───── AVAILABLE DATA

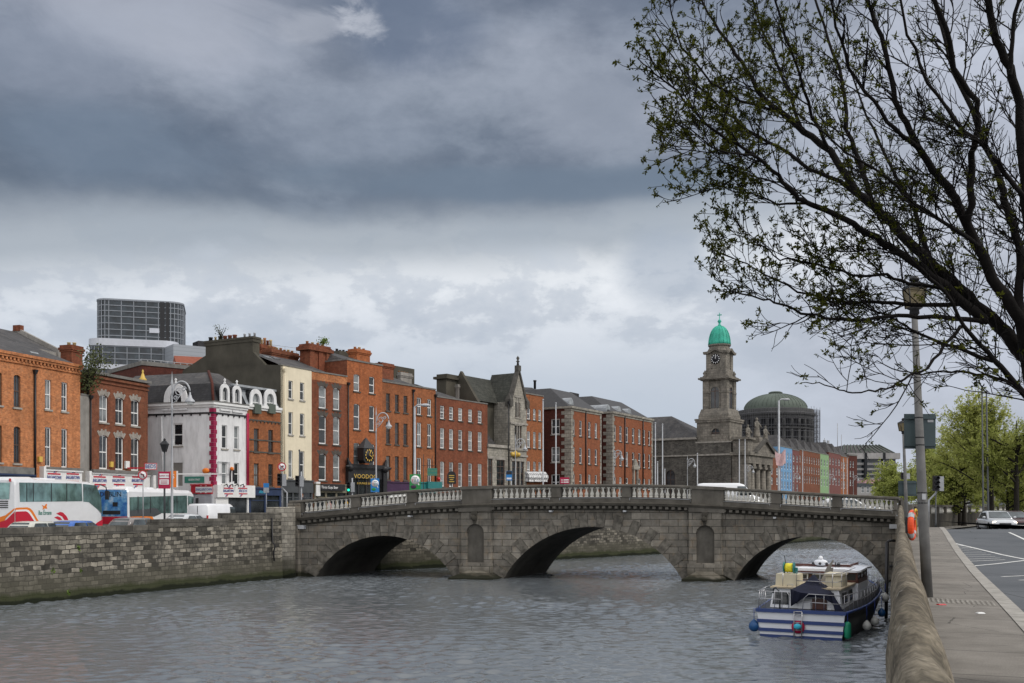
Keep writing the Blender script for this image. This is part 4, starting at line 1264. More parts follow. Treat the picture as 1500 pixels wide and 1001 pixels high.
def logo(root, fr_, u, z, wd, word='BARGAINTOWN', base=-.225):
 """the striped shop badge: two red bars, slanted strokes and a blue word"""
 mb = MB(fr_)
 y0, y1 = base - .02, base
 h = wd * .52
 mb.box(u - wd * .47, u + wd * .47, y0, y1, z + h * .32, z + h * .46)
 mb.box(u - wd * .40, u + wd * .47, y0, y1, z - h * .46, z - h * .32)
 for k, x in ((0, .05), (0, -.28)):
  s_ = h * .3
  for zz, dx in ((z + h * .5, wd * .08), (z - h * .8, -wd * .22)):
   q = u + dx + (.0 if x > 0 else -.0)
   if x > 0:
    mb.hexa([(q, y0, zz), (q + wd * .07, y0, zz), (q + wd * .07, y1, zz), (q, y1, zz), (q + wd * .15, y0, zz + s_), (q + wd * .22, y0, zz + s_), (q + wd * .22, y1, zz + s_), (q + wd * .15, y1, zz + s_)])
 mb.build('sign_stripes', M['red_ink'], root)
 mb = MB(fr_)
 for zz, dx in ((z + h * .5, -wd * .04), (z - h * .8, -wd * .33)):
  q = u + dx; s_ = h * .3
  mb.hexa([(q, y0, zz), (q + wd * .07, y0, zz), (q + wd * .07, y1, zz), (q, y1, zz), (q + wd * .15, y0, zz + s_), (q + wd * .22, y0, zz + s_), (q + wd * .22, y1, zz + s_), (q + wd * .15, y1, zz + s_)])
 mb.build('sign_stripes', M['blue_ink'], root)
 k = len(word)
 text(word, h * .52, fr_, u, base - .012, z, M['blue_ink'], root, sx=wd * 1.02 / (k * h * .52 * .66), shear=.25)
wl = f.u(86) - f.u(66)
for px in (75.5, 103):
 u, z = f.hit(px, 700); logo(a, f, u, z, wl)
mb = MB(f); u, z = f.hit(57, 673); mb.box(u - .16, u + .16, -.2, .02, z - .2, z + .2); mb.build('alarm_box', M['gold_ink'], a)
g = Fr(onray(-75, (-46, 80), s1), d=(s1, 1))
bb = thing('slate_roofed_building', 'grey slate roofed building with a stone gable rising behind the orange terrace', 'building', g.M)
u0, u1 = -4, g.u(28, 4.5)
zt_ = g.hit(46, 509)[1]
shell(bb, g, u0, u1, ZB, zt_, 9, [], M['render_grey'])
zp = g.hit(27, 481, 4.5)[1]
gable_roof(bb, g, u0, u1 - .3, zt_, 0, 9, zp - .4, M['slate'])
mb = MB(g); mb.prismx([(-.2, zt_ - 2), (9.2, zt_ - 2), (9.2, zt_ + .3), (4.5, zp), (-.2, zt_ + .3)], u1 - .3, u1 + .1); mb.build('gable', M['render_grey'], bb)
mb = MB(g); mb.box(u1 - .35, u1 + .15, 4.1, 4.9, zp - .3, zp + .25); mb.build('chimney', M['brick_red'], bb)
g = Fr(onray(46, (-44, 84), s1), d=(s1, 1))
bb = thing('slate_roofed_building', 'low slate roofed building with a roof hatch between the orange terrace and the glass tower', 'building', g.M)
u1 = g.u(128)
zt_ = g.hit(60, 530)[1]
shell(bb, g, 0, u1, ZB, zt_, 8, [], M['brick_brown'])
gable_roof(bb, g, 0, u1, zt_, 0, 8, g.hit(90, 514, 4)[1], M['slate'], hipl=2.2)
mb = MB(g); u, z = g.hit(62, 514, 2.5); mb.prism([(u, z - .6), (u + 3.2, z - .9), (u + 3.2, z - .5), (u + .3, z + .15)], 2.2, 4.2); mb.build('roof_hatch', M['slate'], bb)
f2 = Fr(PA1, PB0)
a2 = thing('narrow_grey_infill', 'narrow grey rendered infill wall squeezed between two brick buildings', 'building', f2.M)
zi = f2.hit(124, 580)[1]
shell(a2, f2, .0, f2.len - .0, ZB, zi, 9, [], M['render_grey'])
ledge(a2, f2, 0, f2.len, zi, .4, .15, .04)
f = Fr(PB0, PB1); L = f.len
b = thing('brick_building', 'brown brick building with three bays of arched windows at the corner before the side street', 'building', f.M)
zt = f.hit(216, 562.5)[1]
ops = grid(f, [(145.5, 158), (169, 181), (192, 203.7)], [(579, 619), (637.5, 687.5)], 0, .2)
shell(b, f, 0, L, ZB, zt, 10, ops, M['brick_brown'], M['brick_red'])
windows(b, f, ops, 'sash2s', lintel=M['sill'], pale=.3)
mb = MB(f); mb.box(-.02, L + .05, -.1, .3, zt - .62, zt - .5); mb.box(-.02, L + .05, -.16, .3, zt - .3, zt - .12); mb.build('brick_band', M['brick_brown'], b)
ledge(b, f, -.1, L + .15, zt, .4, .22, .28)
gable_roof(b, f, .2, L - .1, zt + .2, .3, 9.6, f.hit(150, 543, 4.8)[1], M['slate'], hipl=2, hipr=2.2)
pipe(b, f, 131.5, 585, 700, r=.07)
zs, zf = f.hit(170, 719)[1], f.hit(170, 696)[1]
shop(b, f, .0, L - .02, ZB, zs, zf, M['white'], M['navy'])
mb = MB(f); mb.box(0, L + .1, -.4, .1, zf + .125, zf + .36); mb.build('fascia_band', M['ledge'], b)
mb = MB(f); mb.box(f.u(125), f.u(128.3), -.4, .0, ZB, zf + .2); mb.build('pilaster', M['white'], b); mb = MB(f); mb.box(f.u(219), f.u(223), -.4, 1, ZB, zf + .1); mb.build('pilaster', M['white'], b)
wl = f.u(152) - f.u(133)
for px in (142.5, 170.5, 198.5):
 u, z = f.hit(px, 704.5); logo(b, f, u, z, wl)
for px, py, s_, mm in ((162, 680.5, .22, 'gold_ink'), (185, 681, .3, 'white')):
 mb = MB(f); u, z = f.hit(px, py); mb.box(u - s_ * .8, u + s_ * .8, -.15, .02, z - s_, z + s_); mb.build('alarm_box', M[mm], b)
mb = MB(f); mb.lathe([(.3, 0), (.34, .12), (.2, .3), (.1, .62), (.06, .7), (.1, .85), (.0, 1.0)], 10, (f.u(213.5), .3, zt + .22)); mb.build('gilt_finial', M['gold_ink'], b)
M['shrub'] = mat('shrub_leaf', (0.058, 0.068, 0.025), 0.8, 0.2, var=0.4, scale=8)
M['bark'] = mat('dark_bark', (0.022, 0.019, 0.016), 0.95, 0.2, var=0.3, scale=6)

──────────

### WHAT YOU ARE ASKED TO DO
Set down the material above as is, without any pictures.

### OUTPUT
Keep writing the Blender script for this image. This is part 4, starting at line 1264. More parts follow. Treat the picture as 1500 pixels wide and 1001 pixels high.
def logo(root, fr_, u, z, wd, word='BARGAINTOWN', base=-.225):
 """the striped shop badge: two red bars, slanted strokes and a blue word"""
 mb = MB(fr_)
 y0, y1 = base - .02, base
 h = wd * .52
 mb.box(u - wd * .47, u + wd * .47, y0, y1, z + h * .32, z + h * .46)
 mb.box(u - wd * .40, u + wd * .47, y0, y1, z - h * .46, z - h * .32)
 for k, x in ((0, .05), (0, -.28)):
  s_ = h * .3
  for zz, dx in ((z + h * .5, wd * .08), (z - h * .8, -wd * .22)):
   q = u + dx + (.0 if x > 0 else -.0)
   if x > 0:
    mb.hexa([(q, y0, zz), (q + wd * .07, y0, zz), (q + wd * .07, y1, zz), (q, y1, zz), (q + wd * .15, y0, zz + s_), (q + wd * .22, y0, zz + s_), (q + wd * .22, y1, zz + s_), (q + wd * .15, y1, zz + s_)])
 mb.build('sign_stripes', M['red_ink'], root)
 mb = MB(fr_)
 for zz, dx in ((z + h * .5, -wd * .04), (z - h * .8, -wd * .33)):
  q = u + dx; s_ = h * .3
  mb.hexa([(q, y0, zz), (q + wd * .07, y0, zz), (q + wd * .07, y1, zz), (q, y1, zz), (q + wd * .15, y0, zz + s_), (q + wd * .22, y0, zz + s_), (q + wd * .22, y1, zz + s_), (q + wd * .15, y1, zz + s_)])
 mb.build('sign_stripes', M['blue_ink'], root)
 k = len(word)
 text(word, h * .52, fr_, u, base - .012, z, M['blue_ink'], root, sx=wd * 1.02 / (k * h * .52 * .66), shear=.25)
wl = f.u(86) - f.u(66)
for px in (75.5, 103):
 u, z = f.hit(px, 700); logo(a, f, u, z, wl)
mb = MB(f); u, z = f.hit(57, 673); mb.box(u - .16, u + .16, -.2, .02, z - .2, z + .2); mb.build('alarm_box', M['gold_ink'], a)
g = Fr(onray(-75, (-46, 80), s1), d=(s1, 1))
bb = thing('slate_roofed_building', 'grey slate roofed building with a stone gable rising behind the orange terrace', 'building', g.M)
u0, u1 = -4, g.u(28, 4.5)
zt_ = g.hit(46, 509)[1]
shell(bb, g, u0, u1, ZB, zt_, 9, [], M['render_grey'])
zp = g.hit(27, 481, 4.5)[1]
gable_roof(bb, g, u0, u1 - .3, zt_, 0, 9, zp - .4, M['slate'])
mb = MB(g); mb.prismx([(-.2, zt_ - 2), (9.2, zt_ - 2), (9.2, zt_ + .3), (4.5, zp), (-.2, zt_ + .3)], u1 - .3, u1 + .1); mb.build('gable', M['render_grey'], bb)
mb = MB(g); mb.box(u1 - .35, u1 + .15, 4.1, 4.9, zp - .3, zp + .25); mb.build('chimney', M['brick_red'], bb)
g = Fr(onray(46, (-44, 84), s1), d=(s1, 1))
bb = thing('slate_roofed_building', 'low slate roofed building with a roof hatch between the orange terrace and the glass tower', 'building', g.M)
u1 = g.u(128)
zt_ = g.hit(60, 530)[1]
shell(bb, g, 0, u1, ZB, zt_, 8, [], M['brick_brown'])
gable_roof(bb, g, 0, u1, zt_, 0, 8, g.hit(90, 514, 4)[1], M['slate'], hipl=2.2)
mb = MB(g); u, z = g.hit(62, 514, 2.5); mb.prism([(u, z - .6), (u + 3.2, z - .9), (u + 3.2, z - .5), (u + .3, z + .15)], 2.2, 4.2); mb.build('roof_hatch', M['slate'], bb)
f2 = Fr(PA1, PB0)
a2 = thing('narrow_grey_infill', 'narrow grey rendered infill wall squeezed between two brick buildings', 'building', f2.M)
zi = f2.hit(124, 580)[1]
shell(a2, f2, .0, f2.len - .0, ZB, zi, 9, [], M['render_grey'])
ledge(a2, f2, 0, f2.len, zi, .4, .15, .04)
f = Fr(PB0, PB1); L = f.len
b = thing('brick_building', 'brown brick building with three bays of arched windows at the corner before the side street', 'building', f.M)
zt = f.hit(216, 562.5)[1]
ops = grid(f, [(145.5, 158), (169, 181), (192, 203.7)], [(579, 619), (637.5, 687.5)], 0, .2)
shell(b, f, 0, L, ZB, zt, 10, ops, M['brick_brown'], M['brick_red'])
windows(b, f, ops, 'sash2s', lintel=M['sill'], pale=.3)
mb = MB(f); mb.box(-.02, L + .05, -.1, .3, zt - .62, zt - .5); mb.box(-.02, L + .05, -.16, .3, zt - .3, zt - .12); mb.build('brick_band', M['brick_brown'], b)
ledge(b, f, -.1, L + .15, zt, .4, .22, .28)
gable_roof(b, f, .2, L - .1, zt + .2, .3, 9.6, f.hit(150, 543, 4.8)[1], M['slate'], hipl=2, hipr=2.2)
pipe(b, f, 131.5, 585, 700, r=.07)
zs, zf = f.hit(170, 719)[1], f.hit(170, 696)[1]
shop(b, f, .0, L - .02, ZB, zs, zf, M['white'], M['navy'])
mb = MB(f); mb.box(0, L + .1, -.4, .1, zf + .125, zf + .36); mb.build('fascia_band', M['ledge'], b)
mb = MB(f); mb.box(f.u(125), f.u(128.3), -.4, .0, ZB, zf + .2); mb.build('pilaster', M['white'], b); mb = MB(f); mb.box(f.u(219), f.u(223), -.4, 1, ZB, zf + .1); mb.build('pilaster', M['white'], b)
wl = f.u(152) - f.u(133)
for px in (142.5, 170.5, 198.5):
 u, z = f.hit(px, 704.5); logo(b, f, u, z, wl)
for px, py, s_, mm in ((162, 680.5, .22, 'gold_ink'), (185, 681, .3, 'white')):
 mb = MB(f); u, z = f.hit(px, py); mb.box(u - s_ * .8, u + s_ * .8, -.15, .02, z - s_, z + s_); mb.build('alarm_box', M[mm], b)
mb = MB(f); mb.lathe([(.3, 0), (.34, .12), (.2, .3), (.1, .62), (.06, .7), (.1, .85), (.0, 1.0)], 10, (f.u(213.5), .3, zt + .22)); mb.build('gilt_finial', M['gold_ink'], b)
M['shrub'] = mat('shrub_leaf', (0.058, 0.068, 0.025), 0.8, 0.2, var=0.4, scale=8)
M['bark'] = mat('dark_bark', (0.022, 0.019, 0.016), 0.95, 0.2, var=0.3, scale=6)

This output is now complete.